Stało się to pod wpływem nastrojów w Chicago, ale wbrew spadkowi cen Canoli na rynku terminowym i gotówkowym. W Unii Europejskiej podaż surowca po zwyżkach na rynku rzeczywistym jest wystarczająca dla zaspokojenia potrzeb przetwórców.
W Kanadzie w Winnipeg Canola w kontrakcie na marzec tego roku w ciągu tygodnia potaniała o 8,1% do 394 CAD/t pod presją podaży rekordowych zbiorów.
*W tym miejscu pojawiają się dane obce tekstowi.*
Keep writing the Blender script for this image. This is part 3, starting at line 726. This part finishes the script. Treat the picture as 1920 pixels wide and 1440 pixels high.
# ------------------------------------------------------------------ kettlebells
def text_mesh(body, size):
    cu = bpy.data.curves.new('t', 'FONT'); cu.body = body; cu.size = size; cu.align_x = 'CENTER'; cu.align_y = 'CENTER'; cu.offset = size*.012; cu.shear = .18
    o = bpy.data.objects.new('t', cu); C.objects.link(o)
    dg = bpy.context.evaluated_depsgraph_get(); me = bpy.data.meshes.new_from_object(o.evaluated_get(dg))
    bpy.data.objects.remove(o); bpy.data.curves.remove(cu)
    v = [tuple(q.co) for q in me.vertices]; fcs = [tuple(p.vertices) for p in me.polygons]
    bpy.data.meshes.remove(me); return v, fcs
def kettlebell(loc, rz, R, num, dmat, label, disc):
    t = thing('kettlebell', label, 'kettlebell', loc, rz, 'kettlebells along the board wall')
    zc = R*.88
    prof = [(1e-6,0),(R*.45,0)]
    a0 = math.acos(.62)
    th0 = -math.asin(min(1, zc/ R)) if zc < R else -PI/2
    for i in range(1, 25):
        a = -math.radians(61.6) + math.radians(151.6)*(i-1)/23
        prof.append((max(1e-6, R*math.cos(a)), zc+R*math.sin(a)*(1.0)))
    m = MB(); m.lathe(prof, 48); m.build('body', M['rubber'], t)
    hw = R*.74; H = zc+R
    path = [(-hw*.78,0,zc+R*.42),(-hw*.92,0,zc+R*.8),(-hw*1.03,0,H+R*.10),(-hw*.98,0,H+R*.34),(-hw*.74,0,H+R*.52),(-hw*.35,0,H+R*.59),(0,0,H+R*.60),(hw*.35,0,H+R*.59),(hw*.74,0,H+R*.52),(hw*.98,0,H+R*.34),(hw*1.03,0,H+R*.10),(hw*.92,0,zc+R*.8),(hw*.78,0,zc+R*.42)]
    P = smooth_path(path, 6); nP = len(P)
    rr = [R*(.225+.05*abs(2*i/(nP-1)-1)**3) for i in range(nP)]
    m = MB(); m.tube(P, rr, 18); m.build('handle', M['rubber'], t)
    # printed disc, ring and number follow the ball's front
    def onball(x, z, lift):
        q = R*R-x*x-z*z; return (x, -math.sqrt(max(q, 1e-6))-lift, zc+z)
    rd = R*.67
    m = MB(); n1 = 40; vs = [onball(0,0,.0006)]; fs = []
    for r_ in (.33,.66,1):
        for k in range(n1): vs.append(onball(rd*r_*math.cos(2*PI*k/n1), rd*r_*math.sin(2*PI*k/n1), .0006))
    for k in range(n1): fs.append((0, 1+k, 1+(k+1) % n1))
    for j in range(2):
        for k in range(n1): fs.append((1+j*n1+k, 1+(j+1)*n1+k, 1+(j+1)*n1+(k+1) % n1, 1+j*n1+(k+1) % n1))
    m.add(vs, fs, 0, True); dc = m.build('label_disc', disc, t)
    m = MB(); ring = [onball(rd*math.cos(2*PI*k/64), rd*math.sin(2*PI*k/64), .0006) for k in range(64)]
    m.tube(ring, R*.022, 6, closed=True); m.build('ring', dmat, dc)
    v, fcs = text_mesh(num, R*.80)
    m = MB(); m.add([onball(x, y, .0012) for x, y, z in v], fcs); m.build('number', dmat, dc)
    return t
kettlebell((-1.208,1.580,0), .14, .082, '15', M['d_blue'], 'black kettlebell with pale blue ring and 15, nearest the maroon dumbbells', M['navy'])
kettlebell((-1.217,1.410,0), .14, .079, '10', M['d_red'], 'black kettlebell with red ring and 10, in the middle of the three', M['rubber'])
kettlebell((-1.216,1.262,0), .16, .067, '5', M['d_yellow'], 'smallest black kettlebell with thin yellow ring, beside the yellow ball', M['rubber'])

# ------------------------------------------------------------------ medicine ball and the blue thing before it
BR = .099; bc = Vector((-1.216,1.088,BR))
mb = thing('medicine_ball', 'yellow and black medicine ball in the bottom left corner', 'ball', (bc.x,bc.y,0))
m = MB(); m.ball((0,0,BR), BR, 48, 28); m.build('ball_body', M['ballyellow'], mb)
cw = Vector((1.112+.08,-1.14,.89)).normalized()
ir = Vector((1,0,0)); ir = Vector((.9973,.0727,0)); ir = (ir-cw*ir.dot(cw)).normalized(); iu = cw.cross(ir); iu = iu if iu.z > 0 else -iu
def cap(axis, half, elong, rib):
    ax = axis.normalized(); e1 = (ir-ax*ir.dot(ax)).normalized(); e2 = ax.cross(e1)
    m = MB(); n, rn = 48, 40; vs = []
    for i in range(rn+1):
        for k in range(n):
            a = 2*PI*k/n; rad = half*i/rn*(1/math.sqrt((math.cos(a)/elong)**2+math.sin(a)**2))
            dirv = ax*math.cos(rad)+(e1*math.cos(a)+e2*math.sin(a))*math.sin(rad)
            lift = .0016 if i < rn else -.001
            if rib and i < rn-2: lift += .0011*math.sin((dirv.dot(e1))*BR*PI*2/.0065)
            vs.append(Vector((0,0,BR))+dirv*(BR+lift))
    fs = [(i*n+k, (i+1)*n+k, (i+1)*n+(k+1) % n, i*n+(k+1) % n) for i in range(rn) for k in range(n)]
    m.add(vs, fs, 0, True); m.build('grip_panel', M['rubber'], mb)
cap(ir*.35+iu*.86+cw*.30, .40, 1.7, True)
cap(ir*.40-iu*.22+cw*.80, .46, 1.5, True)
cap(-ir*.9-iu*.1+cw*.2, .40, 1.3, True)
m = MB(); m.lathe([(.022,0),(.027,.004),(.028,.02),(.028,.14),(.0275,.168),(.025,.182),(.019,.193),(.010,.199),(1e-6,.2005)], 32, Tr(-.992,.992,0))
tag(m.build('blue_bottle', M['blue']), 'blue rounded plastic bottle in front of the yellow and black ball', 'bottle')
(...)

W czwartek notowania zmalały o ponad 3%, co oznacza największy zniżkę dzienną od 6 miesięcy. Na giełdzie uważa się, że Canola jest przeszacowana, a kolejny poziom oporu to 380 CAD/t. W Kanadzie redukcje cen tego ziarna przeniosły się na rynek rzeczywisty, a to powinno zwiększyć jej atrakcyjność dla importerów.
W Chicago w obrębie tygodnia marcowy kontrakt na soję wzrósł o 1,4% do 493,9 USD/t , a więc do poziomu najwyższego od 2 miesięcy, a dwa tygodnie wcześniej płacono za nią 468,5 USD/t. Soja minimalnie podrożała wbrew stopniowo zmniejszającemu się popytowi eksportowemu oraz informacji na temat anulowania przez Chiny transportu na 270 tys. ton.
Niemniej jednak, zbiory soi w Brazylii są z powodzeniem kontynuowane, a argentyńscy gospodarze wstrzymują się ze sprzedażą, co ogranicza podaż eksportową z Ameryki Południowej. W tym czasie wczesne prognozy USDA prognozują wzrost zasiewów soi w USA jesienią 2014 roku, co może tłumić jej ceny, chociaż stanie się to dopiero latem. Według chińskiej rządowej agencji CNGOIC, że zbiory soi w sezonie 2013/2014 osiągnęły 12 mln ton, tj. o 0,2 mln ton mniej w stosunku do poprzedniej prognozy. Z pewnością przełoży się to większy popyt importowy niż zakładano – podkreśla FAMMU/FAPA na podst.: WR z wykorzystaniem różnych źródeł.